- **Exercise objective**
Quote, without change, all of the lines that follow.
Start of Information provided
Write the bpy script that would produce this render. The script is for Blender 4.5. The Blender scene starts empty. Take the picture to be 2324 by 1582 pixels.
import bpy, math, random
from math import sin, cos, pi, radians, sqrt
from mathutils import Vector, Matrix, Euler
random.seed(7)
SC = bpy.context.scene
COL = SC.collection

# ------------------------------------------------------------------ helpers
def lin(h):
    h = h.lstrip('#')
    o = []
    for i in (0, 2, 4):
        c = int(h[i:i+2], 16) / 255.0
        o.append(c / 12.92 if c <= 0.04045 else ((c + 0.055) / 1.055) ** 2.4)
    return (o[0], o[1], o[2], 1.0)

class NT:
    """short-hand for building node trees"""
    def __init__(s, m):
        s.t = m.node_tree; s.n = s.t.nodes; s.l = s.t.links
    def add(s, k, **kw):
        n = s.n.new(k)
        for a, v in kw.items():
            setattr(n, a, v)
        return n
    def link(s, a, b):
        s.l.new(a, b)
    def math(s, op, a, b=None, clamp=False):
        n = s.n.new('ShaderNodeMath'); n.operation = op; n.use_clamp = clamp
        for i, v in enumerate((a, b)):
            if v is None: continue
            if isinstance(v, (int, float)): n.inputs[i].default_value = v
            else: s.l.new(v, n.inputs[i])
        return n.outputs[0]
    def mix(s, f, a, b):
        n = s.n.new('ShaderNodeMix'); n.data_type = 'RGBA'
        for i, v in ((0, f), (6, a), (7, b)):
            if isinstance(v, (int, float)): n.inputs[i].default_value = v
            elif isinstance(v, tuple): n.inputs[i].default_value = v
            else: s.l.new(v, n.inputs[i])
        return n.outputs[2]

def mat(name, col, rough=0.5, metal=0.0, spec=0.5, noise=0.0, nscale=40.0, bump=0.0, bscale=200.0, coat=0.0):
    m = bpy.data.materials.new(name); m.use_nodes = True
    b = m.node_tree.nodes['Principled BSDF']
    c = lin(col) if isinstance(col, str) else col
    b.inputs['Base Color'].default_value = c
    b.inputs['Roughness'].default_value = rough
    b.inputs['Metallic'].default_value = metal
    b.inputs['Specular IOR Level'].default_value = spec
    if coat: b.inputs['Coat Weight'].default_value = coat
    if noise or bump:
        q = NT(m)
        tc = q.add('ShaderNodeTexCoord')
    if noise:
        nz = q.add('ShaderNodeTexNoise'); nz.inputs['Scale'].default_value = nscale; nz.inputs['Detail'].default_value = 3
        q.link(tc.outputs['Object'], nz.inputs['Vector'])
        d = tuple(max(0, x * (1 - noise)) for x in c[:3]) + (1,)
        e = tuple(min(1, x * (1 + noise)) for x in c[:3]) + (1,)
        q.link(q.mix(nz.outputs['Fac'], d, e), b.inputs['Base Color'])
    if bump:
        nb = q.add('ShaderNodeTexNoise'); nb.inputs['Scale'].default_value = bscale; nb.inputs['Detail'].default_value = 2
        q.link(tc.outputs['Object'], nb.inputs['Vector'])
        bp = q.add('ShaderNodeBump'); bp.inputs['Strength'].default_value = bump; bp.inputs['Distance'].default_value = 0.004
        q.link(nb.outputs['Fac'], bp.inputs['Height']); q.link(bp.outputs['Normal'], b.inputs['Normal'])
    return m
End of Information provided
- **Expected answer**
Write the bpy script that would produce this render. The script is for Blender 4.5. The Blender scene starts empty. Take the picture to be 2324 by 1582 pixels.
import bpy, math, random
from math import sin, cos, pi, radians, sqrt
from mathutils import Vector, Matrix, Euler
random.seed(7)
SC = bpy.context.scene
COL = SC.collection

# ------------------------------------------------------------------ helpers
def lin(h):
    h = h.lstrip('#')
    o = []
    for i in (0, 2, 4):
        c = int(h[i:i+2], 16) / 255.0
        o.append(c / 12.92 if c <= 0.04045 else ((c + 0.055) / 1.055) ** 2.4)
    return (o[0], o[1], o[2], 1.0)

class NT:
    """short-hand for building node trees"""
    def __init__(s, m):
        s.t = m.node_tree; s.n = s.t.nodes; s.l = s.t.links
    def add(s, k, **kw):
        n = s.n.new(k)
        for a, v in kw.items():
            setattr(n, a, v)
        return n
    def link(s, a, b):
        s.l.new(a, b)
    def math(s, op, a, b=None, clamp=False):
        n = s.n.new('ShaderNodeMath'); n.operation = op; n.use_clamp = clamp
        for i, v in enumerate((a, b)):
            if v is None: continue
            if isinstance(v, (int, float)): n.inputs[i].default_value = v
            else: s.l.new(v, n.inputs[i])
        return n.outputs[0]
    def mix(s, f, a, b):
        n = s.n.new('ShaderNodeMix'); n.data_type = 'RGBA'
        for i, v in ((0, f), (6, a), (7, b)):
            if isinstance(v, (int, float)): n.inputs[i].default_value = v
            elif isinstance(v, tuple): n.inputs[i].default_value = v
            else: s.l.new(v, n.inputs[i])
        return n.outputs[2]

def mat(name, col, rough=0.5, metal=0.0, spec=0.5, noise=0.0, nscale=40.0, bump=0.0, bscale=200.0, coat=0.0):
    m = bpy.data.materials.new(name); m.use_nodes = True
    b = m.node_tree.nodes['Principled BSDF']
    c = lin(col) if isinstance(col, str) else col
    b.inputs['Base Color'].default_value = c
    b.inputs['Roughness'].default_value = rough
    b.inputs['Metallic'].default_value = metal
    b.inputs['Specular IOR Level'].default_value = spec
    if coat: b.inputs['Coat Weight'].default_value = coat
    if noise or bump:
        q = NT(m)
        tc = q.add('ShaderNodeTexCoord')
    if noise:
        nz = q.add('ShaderNodeTexNoise'); nz.inputs['Scale'].default_value = nscale; nz.inputs['Detail'].default_value = 3
        q.link(tc.outputs['Object'], nz.inputs['Vector'])
        d = tuple(max(0, x * (1 - noise)) for x in c[:3]) + (1,)
        e = tuple(min(1, x * (1 + noise)) for x in c[:3]) + (1,)
        q.link(q.mix(nz.outputs['Fac'], d, e), b.inputs['Base Color'])
    if bump:
        nb = q.add('ShaderNodeTexNoise'); nb.inputs['Scale'].default_value = bscale; nb.inputs['Detail'].default_value = 2
        q.link(tc.outputs['Object'], nb.inputs['Vector'])
        bp = q.add('ShaderNodeBump'); bp.inputs['Strength'].default_value = bump; bp.inputs['Distance'].default_value = 0.004
        q.link(nb.outputs['Fac'], bp.inputs['Height']); q.link(bp.outputs['Normal'], b.inputs['Normal'])
    return m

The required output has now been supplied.